Task details:
How many lines hold the string "wide"? Give only the number.
--- start Material provided ---
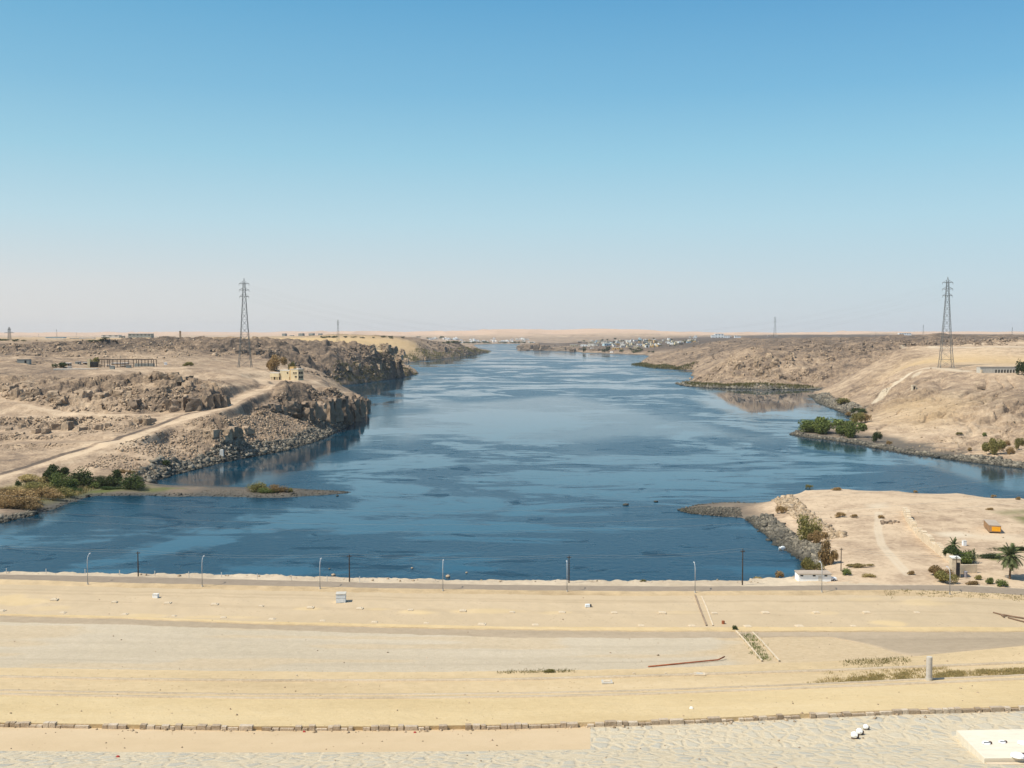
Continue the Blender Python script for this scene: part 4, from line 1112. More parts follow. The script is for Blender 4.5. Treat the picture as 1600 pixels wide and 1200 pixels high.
# spotlights on the masonry
def spotlight(px, py, wpx, rz, label, tilt=-35, parts=True):
    p = fg(px, py); k = mpp(p); r = wpx * k / 2 * .8
    root = empty('spotlight', p, rz); T(root, label, 'spotlight', 'white floodlights on the dam slope')
    ct, st = math.cos(R(tilt)), math.sin(R(tilt))
    ax = np.array([0, ct, -st]) if False else np.array([0, math.cos(R(tilt)), math.sin(R(tilt)) * -1])
    c = np.array([0, 0, r * 1.15])
    m = MB(); m.tube([c - ax * r * .9, c - ax * r * .3, c + ax * r * .35], [r * .55, r * .95, r], 16); hs = m.build('housing', M['white'], root, False)
    m = MB(); m.tube([c + ax * r * .36, c + ax * r * .42], [r * .94, r * .9], 16); m.build('lens', M['lens'], hs)
    m = MB(); m.box((r * 1.15, 0, r * .6), (r * .5, r * .8, r * 1.3)); m.build('bracket', M['brown'], root)
    m = MB(); m.box((0, 0, .02), (r * 1.5, r * 1.2, .16)); m.build('base', M['brown'], root)
    return root
spotlight(1335, 1154, 13, R(20), 'nearest white spotlight of the three on the bare stone paving', 30)
spotlight(1343, 1148, 12, R(20), 'middle white spotlight of the three on the bare stone paving', 30)
spotlight(1353, 1140, 10, R(20), 'farthest spotlight with a brown back, of the three on the stone paving', 30)
# concrete slab with lamps
sl = [(1493, 1147.5), (1497, 1151), (1538, 1193), (1540, 1194)]
A0, B0, C0, D0 = fg(1494, 1148), fg(1700, 1144), fg(1745, 1192), fg(1538, 1193)
root = empty('lamp_slab', tuple(A0)); T(root, 'cream concrete slab carrying white lamps at the lower right', 'slab')
m = MB(); top = [tuple(np.array(q) - A0 + (0, 0, .55)) for q in (A0, B0, C0, D0)]; bot = [tuple(np.array(q) - A0 - (0, 0, .6)) for q in (A0, B0, C0, D0)]
m.add(top + bot, [(3, 2, 1, 0), (0, 1, 5, 4), (1, 2, 6, 5), (2, 3, 7, 6), (3, 0, 4, 7)]); m.build('deck', M['slab'], root)
m = MB()
nose = [tuple(np.array(q) - A0) for q in (D0 + (0, -.35, .1), C0 + (0, -.35, .1))]
m.box(((nose[0][0] + nose[1][0]) / 2, (nose[0][1] + nose[1][1]) / 2, (nose[0][2] + nose[1][2]) / 2 - .2), (nose[1][0] - nose[0][0], .5, .5)); m.build('edge', M['stone'], root)
for x, y, w, lab in ((1541, 1163, 13, 'white floodlight with a dark slot at the left of the cream slab'), (1566, 1161, 11, 'cream floodlight next to the slotted one on the cream slab'), (1597, 1163, 14, 'white floodlight at the right edge of the cream slab'), (1590, 1184, 21, 'wide white floodlight nearest the front of the cream slab')):
    # stands on the deck plane
    n_ = np.cross(np.array(B0) - A0, np.array(D0) - A0); n_ /= n_[2]
    q0 = np.array(A0) + (0, 0, .55); d_ = np.array(ray(x, y)); o_ = np.array([0, 0, CAMZ]); t_ = ((q0 - o_) @ n_) / (d_ @ n_); p = o_ + d_ * t_
    k = mpp(p); r = w * k / 2
    root = empty('spotlight', tuple(p), R(10)); T(root, lab, 'spotlight', 'white floodlights on the dam slope')
    m = MB(); m.tube([(0, 0, .05), (0, 0, r * .25), (0, 0, r * .5)], [r * .7, r, r * .92], 18); hs = m.build('housing', M['lens'], root)
    m = MB(); m.tube([(0, 0, r * .5), (0, 0, r * .56)], r * .8, 18); m.build('lens', M['lens'], hs)
    m = MB(); m.box((r * 1.1, 0, r * .3), (r * .55, r * .6, r * .55)); m.build('bracket', M['brown'], root)
    if 'slot' in lab:
        m = MB(); m.box((-r * .1, -r * .35, r * .56), (r * 1.5, r * .35, .06)); m.build('slot', M['dark'], root)
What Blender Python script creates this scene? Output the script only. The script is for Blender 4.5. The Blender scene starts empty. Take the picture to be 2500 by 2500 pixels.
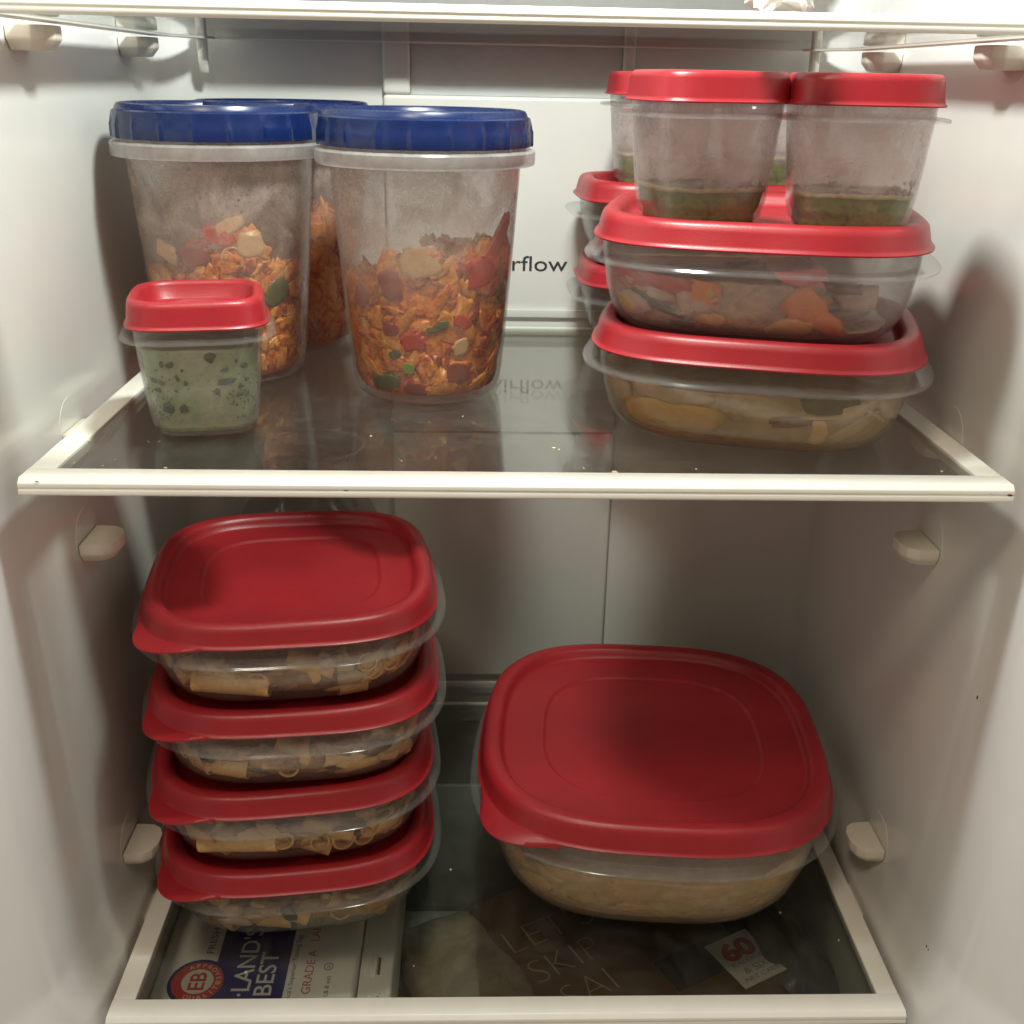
import bpy, bmesh, math, random
from mathutils import Vector, Matrix, noise
C = bpy.context.scene.collection
sc = bpy.context.scene
R = math.radians
PI = math.pi

# ---------------------------------------------------------------- camera, world, lamps, exposure
cam = bpy.data.objects.new("camera", bpy.data.cameras.new("camera"))
C.objects.link(cam)
cam.data.sensor_width = 36
cam.data.lens = 37.93
cam.data.clip_start = 0.01
cam.data.clip_end = 20

def cam_axes(p, y, r):
    cp, sp, cy, sy = math.cos(p), math.sin(p), math.cos(y), math.sin(y)
    f = Vector((sy * cp, cy * cp, -sp))
    rt = Vector((cy, -sy, 0))
    up = rt.cross(f)
    c, s = math.cos(r), math.sin(r)
    return c * rt + s * up, -s * rt + c * up, -f
ax = cam_axes(0.3834, 0.0354, 0.0200)
cam.matrix_world = Matrix.Translation((-0.0211, -0.4544, 0.1692)) @ Matrix((ax[0], ax[1], ax[2])).transposed().to_4x4()
sc.camera = cam

w = bpy.data.worlds.new("World")
sc.world = w
w.use_nodes = True
bg = w.node_tree.nodes["Background"]
bg.inputs["Color"].default_value = (1.0, 0.80, 0.60, 1)
bg.inputs["Strength"].default_value = 0.24
w.cycles.sampling_method = 'AUTOMATIC'

def area(name, loc, target, size, energy, col, sizey=None):
    l = bpy.data.lights.new(name, 'AREA')
    l.shape = 'RECTANGLE' if sizey else 'DISK'
    l.size = size
    if sizey:
        l.size_y = sizey
    l.energy = energy
    l.color = col
    o = bpy.data.objects.new(name, l)
    C.objects.link(o)
    o.location = loc
    o.rotation_euler = (Vector(target) - Vector(loc)).to_track_quat('-Z', 'Y').to_euler()
    return o
area("refrigerator_lamp", (0.0, -0.005, 0.452), (0.0, 0.10, 0.0), 0.06, 4.0, (0.93, 0.98, 0.97))
area("kitchen_lamp", (-0.25, -0.55, 0.92), (0.0, 0.10, -0.05), 0.22, 3.5, (1.0, 0.85, 0.68))

sc.view_settings.view_transform = 'Standard'
sc.view_settings.look = 'None'
sc.view_settings.exposure = 0.14
sc.view_settings.gamma = 1.0
sc.cycles.transparent_max_bounces = 48
sc.cycles.max_bounces = 8
sc.cycles.diffuse_bounces = 4
sc.cycles.glossy_bounces = 4
sc.cycles.transmission_bounces = 4
sc.cycles.caustics_reflective = False
sc.cycles.caustics_refractive = False
sc.cycles.use_denoising = True
sc.cycles.sample_clamp_indirect = 3.0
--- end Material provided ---
Task result:
2